OBJECTIVE: Identify and reproduce every line holding the string "pixels".

GIVEN DATA:
------------------------------------------------------------

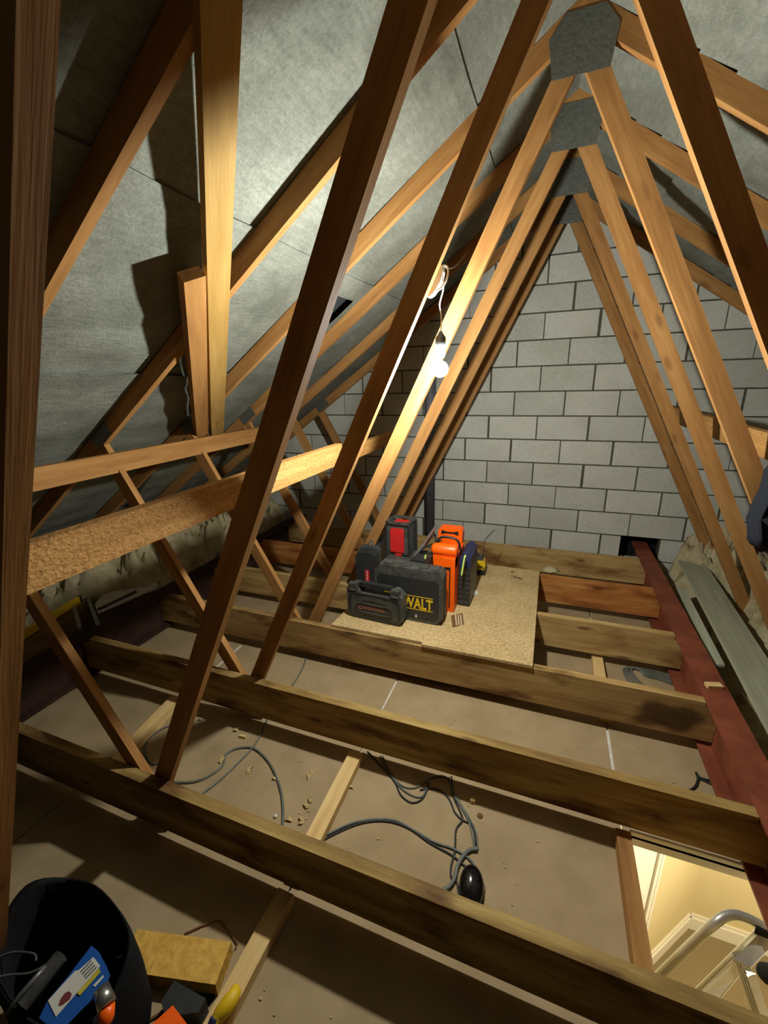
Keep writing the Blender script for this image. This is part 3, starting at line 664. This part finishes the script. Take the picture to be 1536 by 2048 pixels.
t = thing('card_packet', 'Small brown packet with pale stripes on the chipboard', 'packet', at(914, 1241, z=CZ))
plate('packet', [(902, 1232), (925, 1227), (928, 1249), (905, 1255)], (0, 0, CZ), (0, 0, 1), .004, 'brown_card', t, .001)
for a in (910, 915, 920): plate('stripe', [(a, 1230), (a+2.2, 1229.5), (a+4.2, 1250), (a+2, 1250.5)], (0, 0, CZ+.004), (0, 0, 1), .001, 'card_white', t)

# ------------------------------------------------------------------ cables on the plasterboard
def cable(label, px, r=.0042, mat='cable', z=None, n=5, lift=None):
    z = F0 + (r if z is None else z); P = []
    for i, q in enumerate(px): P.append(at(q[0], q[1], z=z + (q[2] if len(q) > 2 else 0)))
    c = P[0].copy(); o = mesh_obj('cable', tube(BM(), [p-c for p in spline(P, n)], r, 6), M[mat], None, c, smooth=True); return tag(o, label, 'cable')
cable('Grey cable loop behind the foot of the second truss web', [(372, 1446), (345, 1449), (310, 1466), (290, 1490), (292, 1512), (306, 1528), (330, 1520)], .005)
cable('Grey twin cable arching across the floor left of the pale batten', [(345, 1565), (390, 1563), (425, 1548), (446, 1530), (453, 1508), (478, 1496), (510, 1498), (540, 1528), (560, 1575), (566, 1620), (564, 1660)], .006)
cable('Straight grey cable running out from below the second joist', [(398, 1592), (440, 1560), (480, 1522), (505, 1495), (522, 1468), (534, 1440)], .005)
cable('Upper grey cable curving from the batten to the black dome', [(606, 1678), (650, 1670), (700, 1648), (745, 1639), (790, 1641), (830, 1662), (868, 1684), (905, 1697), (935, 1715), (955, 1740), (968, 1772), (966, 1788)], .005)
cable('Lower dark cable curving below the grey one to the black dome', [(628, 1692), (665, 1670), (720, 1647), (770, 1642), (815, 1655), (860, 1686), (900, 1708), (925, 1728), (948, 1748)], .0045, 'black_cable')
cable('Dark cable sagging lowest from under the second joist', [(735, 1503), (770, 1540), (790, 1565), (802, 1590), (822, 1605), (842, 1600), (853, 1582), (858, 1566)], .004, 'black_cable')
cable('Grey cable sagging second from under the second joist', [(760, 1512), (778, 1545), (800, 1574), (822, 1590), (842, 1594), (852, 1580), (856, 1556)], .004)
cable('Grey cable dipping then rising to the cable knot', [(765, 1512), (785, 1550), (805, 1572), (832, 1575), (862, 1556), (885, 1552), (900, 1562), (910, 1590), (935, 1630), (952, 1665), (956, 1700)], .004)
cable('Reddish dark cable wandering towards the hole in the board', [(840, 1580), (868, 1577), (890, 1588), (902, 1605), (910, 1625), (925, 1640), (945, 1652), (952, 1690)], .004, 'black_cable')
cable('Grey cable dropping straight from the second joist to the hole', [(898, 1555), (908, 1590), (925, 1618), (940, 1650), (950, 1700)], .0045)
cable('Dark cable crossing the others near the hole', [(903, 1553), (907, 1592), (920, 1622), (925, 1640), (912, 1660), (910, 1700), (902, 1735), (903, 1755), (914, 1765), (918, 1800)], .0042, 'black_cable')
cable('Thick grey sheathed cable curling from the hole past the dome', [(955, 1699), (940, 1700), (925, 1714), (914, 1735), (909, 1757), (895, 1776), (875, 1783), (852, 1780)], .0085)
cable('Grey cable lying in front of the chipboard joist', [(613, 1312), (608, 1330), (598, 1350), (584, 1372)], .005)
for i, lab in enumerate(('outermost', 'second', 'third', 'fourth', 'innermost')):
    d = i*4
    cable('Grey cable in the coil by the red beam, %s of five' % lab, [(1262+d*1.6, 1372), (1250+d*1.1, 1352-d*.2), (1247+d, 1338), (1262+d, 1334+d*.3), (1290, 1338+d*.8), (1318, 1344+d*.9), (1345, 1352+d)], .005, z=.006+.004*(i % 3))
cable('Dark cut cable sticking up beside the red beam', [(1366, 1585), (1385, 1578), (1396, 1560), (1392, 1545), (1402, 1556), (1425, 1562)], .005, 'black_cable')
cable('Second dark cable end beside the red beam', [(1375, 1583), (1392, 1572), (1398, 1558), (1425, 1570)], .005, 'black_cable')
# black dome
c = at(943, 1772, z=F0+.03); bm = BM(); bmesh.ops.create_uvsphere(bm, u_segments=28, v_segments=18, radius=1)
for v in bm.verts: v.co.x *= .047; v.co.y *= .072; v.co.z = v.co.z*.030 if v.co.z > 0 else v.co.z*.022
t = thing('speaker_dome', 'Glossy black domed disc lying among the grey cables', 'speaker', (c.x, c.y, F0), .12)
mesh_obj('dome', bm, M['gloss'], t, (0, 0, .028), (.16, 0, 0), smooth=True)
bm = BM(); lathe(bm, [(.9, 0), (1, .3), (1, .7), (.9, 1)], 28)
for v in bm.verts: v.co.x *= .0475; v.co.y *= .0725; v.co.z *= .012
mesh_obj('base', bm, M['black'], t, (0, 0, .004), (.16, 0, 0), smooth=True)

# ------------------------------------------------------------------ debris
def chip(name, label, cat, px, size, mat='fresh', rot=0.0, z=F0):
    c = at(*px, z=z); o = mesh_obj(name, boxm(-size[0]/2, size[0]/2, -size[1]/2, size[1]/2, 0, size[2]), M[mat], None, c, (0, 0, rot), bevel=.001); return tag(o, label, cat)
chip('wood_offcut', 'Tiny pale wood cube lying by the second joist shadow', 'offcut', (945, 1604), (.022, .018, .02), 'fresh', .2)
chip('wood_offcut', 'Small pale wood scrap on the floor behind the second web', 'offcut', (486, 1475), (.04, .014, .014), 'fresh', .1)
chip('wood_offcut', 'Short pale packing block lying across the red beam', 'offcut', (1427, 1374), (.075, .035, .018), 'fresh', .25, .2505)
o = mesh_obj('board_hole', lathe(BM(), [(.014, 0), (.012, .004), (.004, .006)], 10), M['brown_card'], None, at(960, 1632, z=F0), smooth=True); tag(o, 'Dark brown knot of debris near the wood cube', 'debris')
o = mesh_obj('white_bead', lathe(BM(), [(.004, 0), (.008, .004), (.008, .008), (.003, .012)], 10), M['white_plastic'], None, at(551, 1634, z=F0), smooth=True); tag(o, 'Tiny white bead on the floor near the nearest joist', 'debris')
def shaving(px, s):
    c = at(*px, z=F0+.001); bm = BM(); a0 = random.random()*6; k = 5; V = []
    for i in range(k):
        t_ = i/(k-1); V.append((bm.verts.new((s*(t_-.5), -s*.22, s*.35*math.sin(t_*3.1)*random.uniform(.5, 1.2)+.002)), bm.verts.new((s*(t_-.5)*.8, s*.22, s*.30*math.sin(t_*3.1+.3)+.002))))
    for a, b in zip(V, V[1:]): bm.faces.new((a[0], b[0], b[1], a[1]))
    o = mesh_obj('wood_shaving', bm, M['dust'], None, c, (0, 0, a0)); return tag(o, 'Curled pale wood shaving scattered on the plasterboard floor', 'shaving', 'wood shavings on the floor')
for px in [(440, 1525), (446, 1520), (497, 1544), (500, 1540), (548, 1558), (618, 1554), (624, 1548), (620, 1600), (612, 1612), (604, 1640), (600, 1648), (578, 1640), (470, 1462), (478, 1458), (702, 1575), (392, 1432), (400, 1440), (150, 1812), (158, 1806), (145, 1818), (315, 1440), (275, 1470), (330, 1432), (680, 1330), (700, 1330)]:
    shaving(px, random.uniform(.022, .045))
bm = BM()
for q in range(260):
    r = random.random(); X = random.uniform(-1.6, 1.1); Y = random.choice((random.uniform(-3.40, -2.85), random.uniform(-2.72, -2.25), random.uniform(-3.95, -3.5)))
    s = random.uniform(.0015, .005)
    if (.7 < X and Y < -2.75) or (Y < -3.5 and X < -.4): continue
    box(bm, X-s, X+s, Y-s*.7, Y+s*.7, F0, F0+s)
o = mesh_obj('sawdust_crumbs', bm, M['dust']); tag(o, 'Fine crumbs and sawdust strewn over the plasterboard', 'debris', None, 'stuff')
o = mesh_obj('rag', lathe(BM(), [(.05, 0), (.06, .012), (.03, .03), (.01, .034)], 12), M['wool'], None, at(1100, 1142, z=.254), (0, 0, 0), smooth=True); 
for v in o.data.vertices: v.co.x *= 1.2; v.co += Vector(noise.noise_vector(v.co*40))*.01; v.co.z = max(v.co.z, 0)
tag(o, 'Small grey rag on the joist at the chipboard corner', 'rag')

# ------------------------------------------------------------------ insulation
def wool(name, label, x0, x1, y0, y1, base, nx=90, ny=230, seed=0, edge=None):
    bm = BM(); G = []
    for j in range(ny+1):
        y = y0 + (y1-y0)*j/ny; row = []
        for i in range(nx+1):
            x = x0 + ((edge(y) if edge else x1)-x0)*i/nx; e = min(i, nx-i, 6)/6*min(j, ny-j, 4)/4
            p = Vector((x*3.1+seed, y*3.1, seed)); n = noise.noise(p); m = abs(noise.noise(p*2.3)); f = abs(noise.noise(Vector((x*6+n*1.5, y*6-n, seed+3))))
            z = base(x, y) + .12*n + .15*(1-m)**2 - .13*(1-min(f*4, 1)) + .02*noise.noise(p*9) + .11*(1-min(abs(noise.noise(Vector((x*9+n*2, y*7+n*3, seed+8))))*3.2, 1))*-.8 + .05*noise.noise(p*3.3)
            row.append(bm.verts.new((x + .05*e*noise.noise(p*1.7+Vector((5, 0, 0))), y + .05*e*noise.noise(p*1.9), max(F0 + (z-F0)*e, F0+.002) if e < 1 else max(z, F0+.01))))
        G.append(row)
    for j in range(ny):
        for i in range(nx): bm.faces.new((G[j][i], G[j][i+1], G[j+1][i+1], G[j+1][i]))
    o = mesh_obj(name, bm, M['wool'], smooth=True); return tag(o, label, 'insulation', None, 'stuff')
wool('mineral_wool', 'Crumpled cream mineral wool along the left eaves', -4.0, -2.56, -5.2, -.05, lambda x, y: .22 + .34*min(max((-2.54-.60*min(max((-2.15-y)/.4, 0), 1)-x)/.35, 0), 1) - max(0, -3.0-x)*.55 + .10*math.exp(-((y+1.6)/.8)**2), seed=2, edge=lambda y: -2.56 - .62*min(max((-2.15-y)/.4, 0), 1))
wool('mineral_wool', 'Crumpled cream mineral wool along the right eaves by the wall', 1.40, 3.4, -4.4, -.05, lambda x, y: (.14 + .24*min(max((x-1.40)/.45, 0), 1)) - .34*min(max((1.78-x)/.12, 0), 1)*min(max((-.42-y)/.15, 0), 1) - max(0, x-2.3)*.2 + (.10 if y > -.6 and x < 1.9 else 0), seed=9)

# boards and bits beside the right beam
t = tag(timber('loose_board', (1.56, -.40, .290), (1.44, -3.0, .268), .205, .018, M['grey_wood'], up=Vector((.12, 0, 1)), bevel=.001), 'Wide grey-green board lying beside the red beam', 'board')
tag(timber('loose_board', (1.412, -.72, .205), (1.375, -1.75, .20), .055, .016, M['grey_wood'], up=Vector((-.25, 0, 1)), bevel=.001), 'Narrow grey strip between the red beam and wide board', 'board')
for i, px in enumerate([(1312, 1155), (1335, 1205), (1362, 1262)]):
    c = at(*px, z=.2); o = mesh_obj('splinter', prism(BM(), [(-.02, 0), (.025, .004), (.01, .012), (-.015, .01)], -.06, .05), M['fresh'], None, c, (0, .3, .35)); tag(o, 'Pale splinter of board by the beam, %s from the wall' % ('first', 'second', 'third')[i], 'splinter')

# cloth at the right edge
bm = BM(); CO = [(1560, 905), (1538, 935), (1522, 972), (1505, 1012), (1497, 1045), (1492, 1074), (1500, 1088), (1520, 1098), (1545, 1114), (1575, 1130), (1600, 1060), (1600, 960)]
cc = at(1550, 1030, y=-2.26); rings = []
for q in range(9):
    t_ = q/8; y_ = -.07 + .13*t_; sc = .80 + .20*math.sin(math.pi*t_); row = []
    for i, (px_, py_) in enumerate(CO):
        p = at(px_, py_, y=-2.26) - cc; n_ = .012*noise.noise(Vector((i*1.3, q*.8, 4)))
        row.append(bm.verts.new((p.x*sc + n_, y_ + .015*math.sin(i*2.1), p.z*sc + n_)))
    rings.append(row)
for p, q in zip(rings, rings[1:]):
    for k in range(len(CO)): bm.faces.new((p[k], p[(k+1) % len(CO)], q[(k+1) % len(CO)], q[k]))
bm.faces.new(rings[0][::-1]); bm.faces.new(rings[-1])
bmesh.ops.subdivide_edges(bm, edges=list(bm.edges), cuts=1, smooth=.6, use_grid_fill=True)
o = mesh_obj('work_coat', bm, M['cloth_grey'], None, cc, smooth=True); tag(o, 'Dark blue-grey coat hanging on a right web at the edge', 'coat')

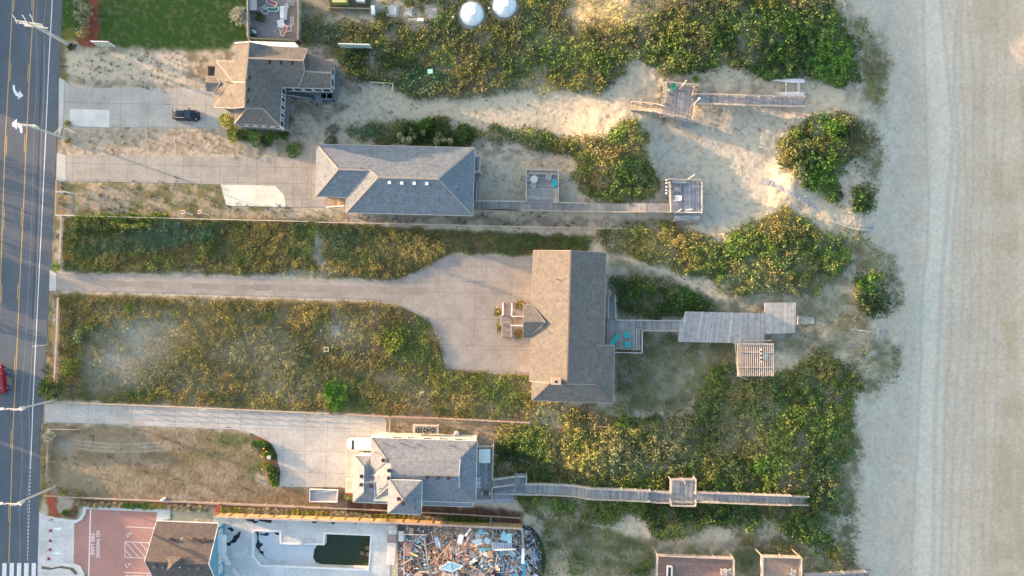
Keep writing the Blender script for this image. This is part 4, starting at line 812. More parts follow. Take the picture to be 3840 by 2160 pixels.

------------------------------------------------------------

RESULT OF THE TASK:
Keep writing the Blender script for this image. This is part 3, starting at line 664. This part finishes the script. Take the picture to be 1536 by 2048 pixels.
Keep writing the Blender script for this image. This is part 4, starting at line 812. More parts follow. Take the picture to be 3840 by 2160 pixels.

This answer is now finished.